Below are the records; pull every line that includes "Blender".
# start of Available records
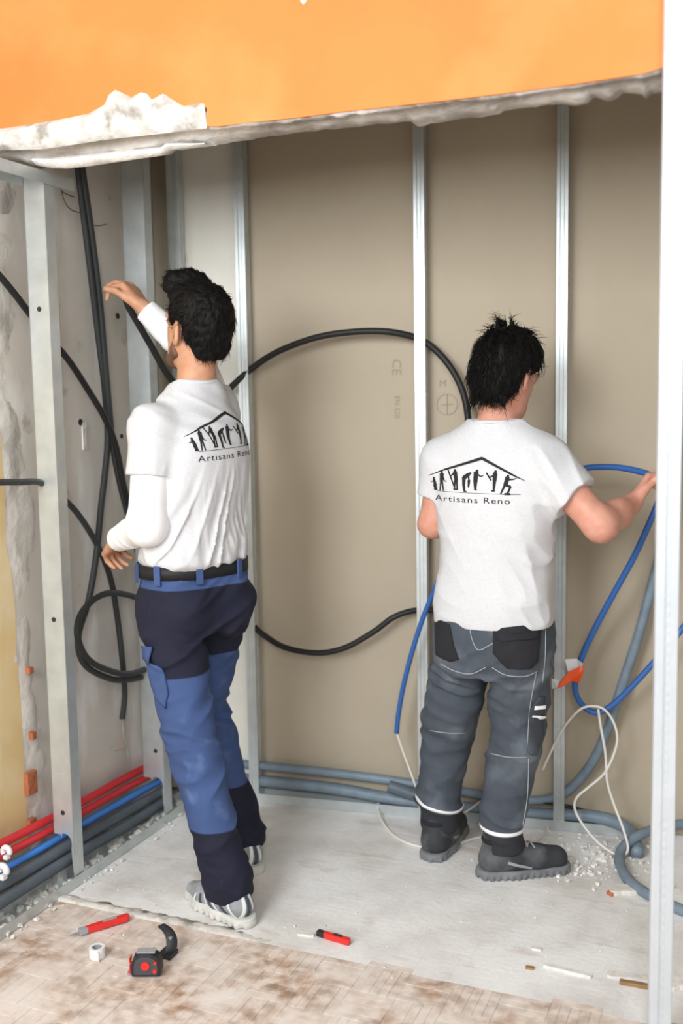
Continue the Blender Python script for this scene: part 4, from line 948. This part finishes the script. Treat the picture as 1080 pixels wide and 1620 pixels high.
    def fl_(P):
        low = np.clip((1.33-P[:, 2])/.2, 0, 1)*np.clip((P[:, 2]-.95)/.06, .3, 1); hi = np.clip((P[:, 2]-1.33)/.08, 0, 1)
        t = (P-pel)@r; 
        sw = np.clip(1-(t+.12)/.3, -.3, 1)[:, None]; Pw = P+Z*0+r*(sw*np.clip(P[:, 2:3]-1.02, 0, .4)*-.55)
        a = folds(Pw, [r, Z, f], (30, 3.2, 8), .013, 2.3, 1.8)*low
        b = folds(Pw, [unit(r+Z*.5), unit(r*.5-Z), f], (42, 6, 12), .006, 7.1)*low
        c = folds(P, [unit(Z+r*.45), unit(r-Z*.45), f], (34, 5, 9), .009, 4.4)*hi
        return a+b+c
    s.disp(fl_)
    shirt, V, F = sdf_obj('t_shirt', s, .0045, MT['shirt'], body, base, 1)
    bv = bvh_of(V, F)
    n = unit(ft_*.9+V3(0, 0, 0)); u = rt_
    logo(shirt, bv, V3(-1.585, 2.66, 1.338)-ft_*.13+rt_*LOGO_A[0]+Z*LOGO_A[1], u, n, base, 1.0, LOGO_AT)
    # collar
    cc = [nb+Z*.010+r*math.cos(a)*.067+f*math.sin(a)*.064-f*.0-Z*.022*max(0, math.sin(a)) for a in np.linspace(0, 2*math.pi, 26)]
    tube('collar', [p-base for p in cc], .0055, MT['shirt'], shirt, n=3, seg=8)
    # long white sleeves worn under it
    for a, b, c, g in ((ls, le, lw, 1), (rs, re, rw, 1)):
        s = Solid(); d0 = unit(b-a); d1 = unit(c-b)
        s.cone(a+d0*.08, b, .054, .054, .03); s.cone(b, c-d1*.012, .052, .037, .03); s.cut(c-d1*.010, d1)
        s.disp(lambda P, d1=d1, d0=d0: folds(P, [d1, np.cross(d1, d0), d0], (55, 12, 20), .006, 3.3)*np.clip(1-np.abs((P-b)@d1-.09)/.11, .15, 1))
        sdf_obj('white_sleeve', s, .0045, MT['sleeve'], body, base, 1)
    # trousers
    s = Solid()
    s.loft([(.80, -1.597, 2.66, .150, .110), (.84, -1.597, 2.66, .170, .126), (.88, -1.604, 2.66, .174, .130), (.94, -1.606, 2.66, .168, .122), (.975, -1.606, 2.66, .164, .118)], r, .03, 2.3)
    for h_, k_, a_, q in ((lh, lk, la, -1), (rh, rk, ra, 1)):
        s.cone(h_-Z*.02, k_, .094, .074, .012); s.cone(k_, a_+(k_-a_)*.25, .074, .062, .012); s.cone(a_+(k_-a_)*.25, a_+(k_-a_)*.02, .062, .060, .02)
        s.cone(a_+(k_-a_)*.02, a_+f*.02-Z*.01, .058, .056, .02)
    s.ell(pel-f*.070-r*.078-Z*.06, [r, f, Z], (.082, .068, .10), .02); s.ell(pel-f*.070+r*.078-Z*.06, [r, f, Z], (.082, .068, .10), .02)
    def tf_(P):
        z = P[:, 2]; kn = np.exp(-((z-.47)/.09)**2)+1.2*np.exp(-((z-.12)/.07)**2)+.8*np.exp(-((z-.74)/.07)**2)
        return folds(P, [unit(Z+r*.35), unit(r-Z*.3), f], (34, 7, 9), .013, 1.2)*np.clip(kn, .15, 1)+folds(P, [unit(Z-r*.6), unit(r), f], (24, 6, 8), .012, 5.5)
    s.disp(tf_)
    s.cut((0, 0, .045), (0, 0, -1)); s.cut((0, 0, .972), (0, 0, 1))
    def navy(P):
        z = P[:, 2]; e = (P-pel)@r; w_ = .010*(vnoise(P*9)-.5)
        seat = np.minimum(.938-z, z-(.700+.10*e+w_)); shin = (.262+.02*e+w_*.5)-z
        front = ((P-(lk+(la-lk)*np.clip((lk[2]-z)/(lk[2]-la[2]), -1, 1)[:, None]))@f)-.052
        return np.maximum(np.maximum(seat, shin), np.minimum(np.minimum(front, .60-z), .02-e))
    tro, V, F = sdf_obj('trousers', s, .0048, MT['workblue'], body, base, 1, {'navy': navy}); bt = bvh_of(V, F)
    # belt and loops
    def ring(z, a, b, n=48, ax=0.): return [V3(-1.606, 2.66, z)+r*sel(math.cos(t))*a+f*sel(math.sin(t))*b for t in np.linspace(0, 2*math.pi, n+1)]
    v = []; m_ = 49; fc = []
    for (z, g) in ((.966, 0), (.966, .009), (1.004, .009), (1.004, 0)): v += [p-base for p in ring(z, .164+g, .119+g)]
    for j in range(3):
        for i in range(48): fc.append((j*m_+i, j*m_+i+1, (j+1)*m_+i+1, (j+1)*m_+i))
    pyd('belt', v, fc, MT['belt'], body, True)
    for t in (-1.9, -1.15, -2.75, .2, 2.9, 1.4):
        c = V3(-1.606, 2.66, .980)+r*sel(math.cos(t))*.176+f*sel(math.sin(t))*.131; n_ = unit(r*math.cos(t)+f*math.sin(t)*1.3); tg = np.cross(Z, n_)
        MB().box(c-base, (.010, .003, .028), [tg, n_, Z]).build('belt_loop', MT['bluecloth'], tro, bevel=.001)
    # cargo pocket on the outer left thigh
    def patch(name, px, m, off=.004, th=.004, par=tro, bvh=bt):
        P0 = [np.array(p, float) for p in px]; c = np.mean(P0, axis=0); d = ray(*c); hit = bvh.ray_cast(Vector(CAMP), Vector(unit(d)))
        if hit[0] is None: return
        n_ = unit(-np.array(hit[1])); C0 = np.array(hit[0]); pts = []
        n_ = unit(n_*.6+unit(d)*.6)
        uu = unit(np.cross(n_, Z)); vv = np.cross(uu, n_)
        for p in P0:
            d = ray(*p); t = ((C0-CAMP)@n_)/(d@n_); q = CAMP+d*t-C0; pts.append((q@uu, q@vv))
        v, fc = refine(pts, [tuple(range(len(pts)))], .014); v, fc = on_cloth(bvh, v, fc, C0, uu, vv, n_, off)
        if not fc: return
        v2, f2 = thick(v, fc, n_, th); o = pyd(name, v2, f2, m, par, True, base)
        bm = bmesh.new(); bm.from_mesh(o.data); bmesh.ops.recalc_face_normals(bm, faces=bm.faces); bm.to_mesh(o.data); bm.free(); return o
    patch('cargo_pocket', [(232, 1042), (262, 1056), (268, 1098), (262, 1120), (246, 1104), (238, 1080)], MT['bluecloth'], .008, .010)
    patch('pocket_flap', [(226, 1018), (246, 1022), (242, 1048), (228, 1040)], MT['bluecloth'], .014, .008)
    # running shoes
    for a_, d_, lift in ((la, unit(V3(-.93, .36, 0)), 0.0), (ra, unit(V3(-.80, .60, 0)), 0.)):
        g = V3(a_[0], a_[1], 0); sd = V3(d_[1], -d_[0], 0); o = empty('running_shoe', (0, 0, 0)); o.parent = body
        s = Solid(); s.cone(g-d_*.045+Z*.055, g+d_*.02+Z*.06, .037, .040, .02); s.cone(g+d_*.02+Z*.055, g+d_*.105+Z*.040, .042, .034, .03, flat=Z, fs=1.1); s.cone(g+d_*.10+Z*.036, g+d_*.165+Z*.032, .036, .024, .03)
        s.cone(g-d_*.025+Z*.085, g+d_*.01+Z*.095, .034, .036, .02); s.cut((0, 0, .018), (0, 0, -1)); s.cut(g+Z*.115, Z)
        up, V, F = sdf_obj('upper', s, .004, MT['shoe'], o, base, 1); bs = bvh_of(V, F)
        s = Solid(); s.cone(g-d_*.052+Z*.016, g+d_*.03+Z*.014, .040, .041, .02, flat=Z, fs=1.); s.cone(g+d_*.03+Z*.014, g+d_*.10+Z*.012, .041, .044, .02); s.cone(g+d_*.10+Z*.012, g+d_*.172+Z*.018, .044, .026, .02)
        s.cut((0, 0, .002), (0, 0, -1)); s.cut(g+Z*.030, unit(Z-d_*.02)); s.disp(lambda P: .0022*np.sign(np.sin((P@d_)*260))*(P[:, 2] < .014)); sdf_obj('sole', s, .0035, MT['shoesole'], o, base, 0)
        for side in (-1, 1):
            for i, (x, dx, w_, m) in enumerate(((-.055, .03, .010, 'shoewhite'), (-.025, .03, .009, 'shoedark'), (.0, .03, .009, 'shoewhite'), (.03, .02, .009, 'shoedark'), (.055, .012, .009, 'shoewhite'), (.085, .0, .009, 'shoedark'), (.115, -.01, .008, 'shoewhite'))):
                L_ = ([], []); stroke(L_, (x, .028), (x+dx, .082-.010*i/2), w_, w_*.7); v, fc = refine(L_[0], L_[1], .010)
                v, fc = on_cloth(bs, v, fc, g, d_, Z, -sd*side, .0016)
                if fc: pyd('shoe_stripe', v, fc, MT[m], o, True, base)
        for x, w_, m in ((-.018, .008, 'shoewhite'), (0, .010, 'shoedark'), (.018, .008, 'shoewhite')):
            L_ = ([], []); stroke(L_, (x, .032), (x*.6, .085), w_, w_*.8); v, fc = refine(L_[0], L_[1], .010); v, fc = on_cloth(bs, v, fc, g, sd, Z, d_, .0016)
            if fc: pyd('shoe_stripe', v, fc, MT[m], o, True, base)
        cr = [g+Z*.100-d_*.012+d_*.036*math.cos(t)+sd*.030*math.sin(t)+Z*.012*max(0, -math.cos(t)) for t in np.linspace(0, 2*math.pi, 20)]
        tube('shoe_collar', [p-base for p in cr], .007, MT['shoedark'], o, n=3, seg=8)
        for i in range(4):
            x = .030+i*.020; p0, p1 = g+d_*x+sd*.022+Z*.2, g+d_*(x+.006)-sd*.022+Z*.2; pts = []
            for t in np.linspace(0, 1, 6):
                h = bs.ray_cast(Vector(p0+(p1-p0)*t), Vector((0, 0, -1)))
                if h[0]: pts.append(np.array(h[0])+Z*.002-base)
            if len(pts) > 2: tube('lace', pts, .0026, MT['shoewhite'], o, n=3, seg=6)
    return body

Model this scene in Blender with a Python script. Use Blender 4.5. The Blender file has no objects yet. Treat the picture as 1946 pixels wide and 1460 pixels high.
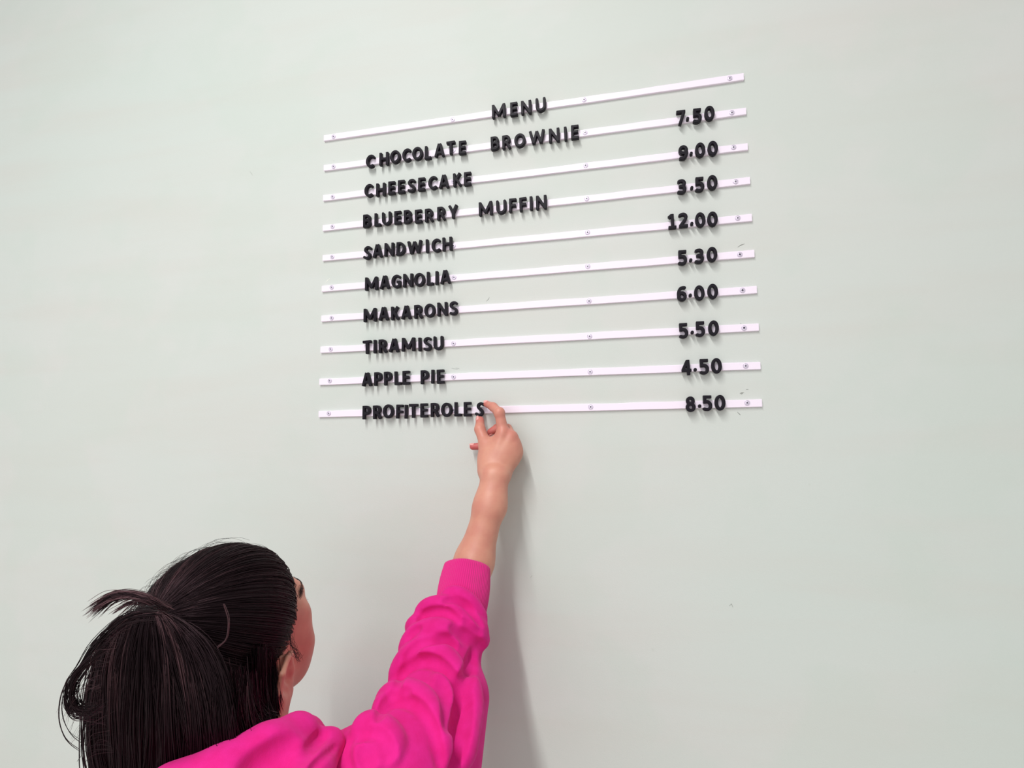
# end of Available records
> _Result of the exercise_:
Continue the Blender Python script for this scene: part 4, from line 948. This part finishes the script. Treat the picture as 1080 pixels wide and 1620 pixels high.
Model this scene in Blender with a Python script. Use Blender 4.5. The Blender file has no objects yet. Treat the picture as 1946 pixels wide and 1460 pixels high.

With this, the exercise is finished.